My goodness.  Steven Stamkos is just lapping the field with this one.  His incredible sophomore season earned him the Richard Trophy and at least a few votes for the Hart.  When he's compared to players his own age, the gap is laughable.  It's amazing to think about how far he still has to go!  It seems like the Lightning have found themselves a pretty special player.

There are a couple of players who were eligible in 2008 that didn't get picked until 2009 who look very good by this measure, but before I get back to them I wanted to go back and bring up Justin Florek.  Florek was just drafted in 2010 and had the 12th best NHLE of any player drafted.  But when he's compared to players his own age, he falls all the way to 36th.  Now, 36th is still pretty good, and the kid is still 6'4'', so I still think the Bruins made a great choice to take him in the fifth round, but this should illustrate that age does in fact make a big difference.  Nearly a point per game in the NCAA at age 18 implies a much better player than nearly a point per game at age 20.

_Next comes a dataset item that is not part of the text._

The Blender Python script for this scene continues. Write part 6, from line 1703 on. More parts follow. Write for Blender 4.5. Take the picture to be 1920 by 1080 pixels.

Back to the players who only missed one year of eligibility, let's start with Marcus Kruger.  Kruger passed through the 2008 draft after a mediocre 2007-08 season in Sweden's U20 league and played in the U20 league again in 2008-09, wearing the captain's "C" and improving his offense enough to get drafted by the Chicago Blackhawks.  2009-10 was his SEL debut, and boy was it ever impressive.  The Hawks have signed him to an entry-level contract already which starts ticking this season, but my understanding is that he's planning to spend another year in Europe, which is pretty surprising to me considering the holes at the bottom of their lineup.  Two other Hawks who have a chance to take advantage this year are Ben Smith, who's already twenty-two years old, and Kyle Beach.  I remember questions around Beach's character before the draft, but he's a big bruising player who brought very good offense at the junior level.  I'd actually be surprised if he didn't make the team.  

The other player who passed through the draft in 2008 sitting near the top of the chart is Brandon Kozun who fell all the way into the sixth round of the 2009 draft as well, almost exclusively because of his size.  He was eventually scooped up by the Los Angeles Kings, the very same club that took Jordan Weal in 2010.  The CHL has a long history of small forwards who flame out once they get to pro hockey, but betting on guys with superlative talent is a pretty darn good strategy once you're out of the top fifty picks.  If one of those two can bring their offense to the NHL, the Kings are going to be laughing.

But scoring in junior doesn't always translate to the bigs, and some of these numbers need to be taken with a grain or two of salt.  The players who are putting up offense against older competition in the NHL, AHL, European pro leagues or NCAA are much more impressive than those who are doing so in the Major Junior leagues, even after the NHLE adjustments.  Take a guy like Evgeny Grachev who scored 105 points in 79 OHL games in 2008-09 for an NHLE point projection of 39.9.  This year he played in the AHL and scored only 28 points in 80 games.  Mikkel Boedker is another player who posted fantastic totals in junior but has struggled since turning pro.  Boedker scored 102 points in 82 OHL games in his draft year (2007-08), and was the fourth forward selected in the draft.  Despite the gaudy numbers and the solid pedigree, two years later Boedker could only manage 38 points in 64 AHL games.  There will be players on this list with huge counting numbers who just can't make it at the next level.  Maybe Brandon Kozun is too small.  Maybe Luke Adam's skating really isn't good enough.  Maybe Adam Henrique's stats are being padded by playing for a stacked team.  Maybe Jordan Eberle really is missing that one elite skill.  It's unfortunate, but it's true: some of the guys in the top quarter of the list aren't going to make it.

Which brings us to the Oilers.  Jordan Eberle looks fantastic sitting near the top of the list, and I'm most definitely encouraged by his success in limited AHL minutes.  He's not a sure thing, and that's good to keep in mind, but you really couldn't have asked for a better season in 2009-10.  The other Oiler prospects are in a position where there's a chance, but it's proabably something less than 50/50.  Teemu Hartikainen and Philippe Cornet have both signed pro contracts with the Oilers, and both guys will be starting in the minors.  Despite very similar NHLE numbers, Hartikainen is ranked 10th in the Oilers' organization by the writers here at The Copper and Blue, while Cornet is way down at 23rd.  Why the discrepancy?  Well, Hartikainen is the bigger, more physical player.  He also put up his results against men in a professional league.  And he put up these numbers while completing his military service.  Finally, it seems that the organization also sees a bit more in Hartikainen, seeing as they're playing him very well.  And yet, Hartikainen may still be less than 50/50 to have an NHL career, which is a pretty big step up from Kellen Jones.  The Oilers took the undersized forward in 2010.  Heck, they even traded to get him.  It seems like an odd choice to me.  The numbers here suggest that Jones is well back of his peers in terms of offensive development, ostensibly one of his better skills.  On the bright side, at least the Oilers didn't trade up to take Anton Gustafsson.  I know he's had some injuries, but that's really ugly.